Hawkins was placed on leave and termination proceedings against her started in December after she posted a photo of herself wearing a hijab on her personal Facebook page. It wasn’t the hijab that gave Wheaton pause, the college has said, but the caption the tenured professor of political science posted with the photo: “I stand in religious solidarity with Muslims because they, like me, a Christian, are people of the book. And as Pope Francis stated last week, we worship the same God.”

She later made additional posts on Facebook and Twitter reaffirming that Muslims and Christians worship the same God, which the college has said seemed “inconsistent with Wheaton College’s doctrinal convictions.”


Some supporters were not so happy with Wednesday’s talk of reconciliation.

“A lot of students and alumni don’t see this as full reconciliation,” said Clara Kent, a 2014 Wheaton graduate who describes Hawkins as a mentor and now works near the Chicago Temple at the Chicago Lawyers Committee for Civil Rights. “We don’t see it as reconciliation at all. It feels like the college took the easy way out.”

Hawkins’ supporters also planned a “solidarity movement” at Edman Chapel on Wheaton’s campus in suburban Chicago at the same time as Wednesday’s press conference.

The demonstration was meant to begin a “fast of embodied solidarity” calling on Wheaton and all of the nation’s evangelical Christian institutions to confess and repent of racism, sexism and Islamophobia — issues many see at the heart of the controversy — during the 40 days of Lent. The fast doesn’t have to include abstaining from food but is meant to encourage intentional engagement in dialogue or prayer, according to a press release from organizers.

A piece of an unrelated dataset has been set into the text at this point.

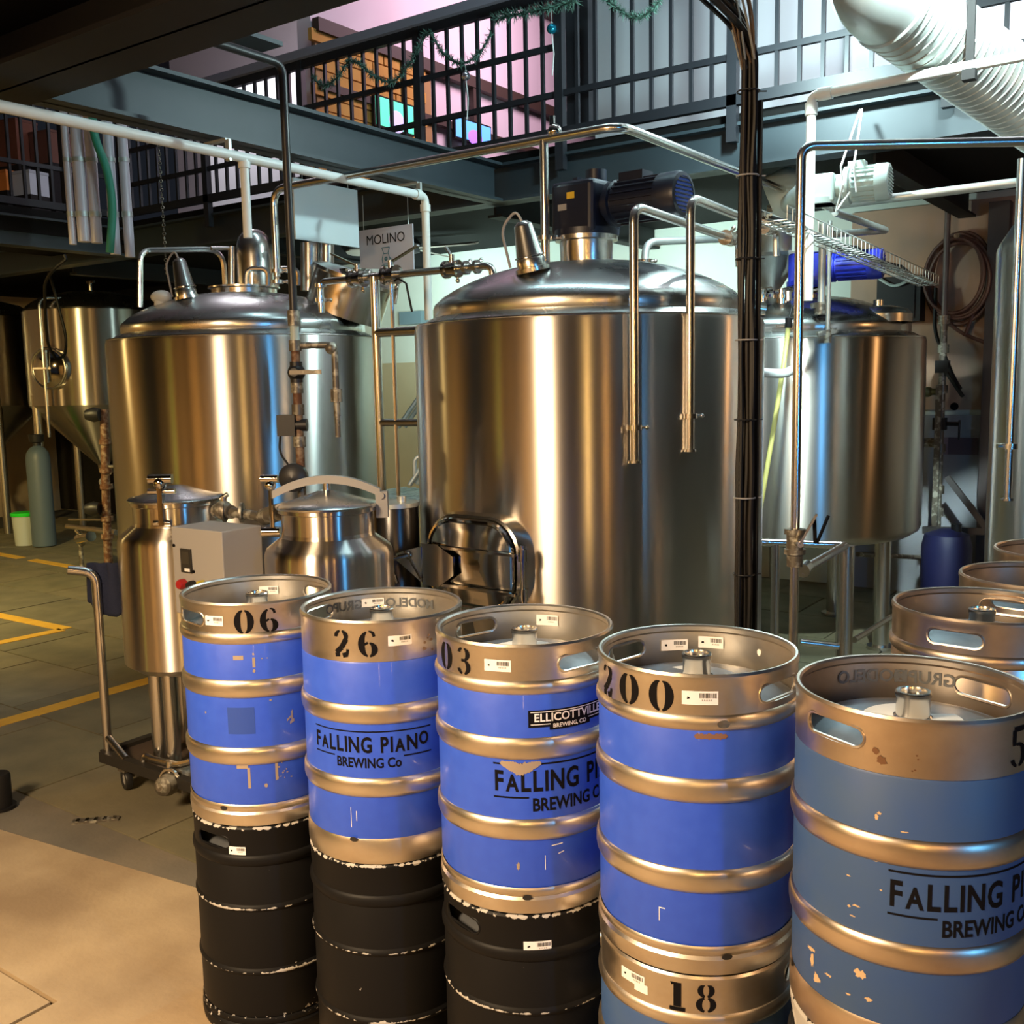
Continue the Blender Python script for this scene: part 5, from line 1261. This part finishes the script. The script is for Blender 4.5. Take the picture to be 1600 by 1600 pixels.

Individual members of other institutions, including Calvin College in Grand Rapids, Mich.; Columbia Theological Seminary in Decatur, Ga.; and Westminster Presbyterian Church in Santa Fe, N.M., were invited to participate.

Wheaton students, faculty and staff had gathered for a reconciliation service the night before at Edman Chapel, where Ryken and Hawkins had spoken about lamentation, according to tweets from the service by Kirkland An, editor-in-chief of the college’s student newspaper, the Wheaton Record.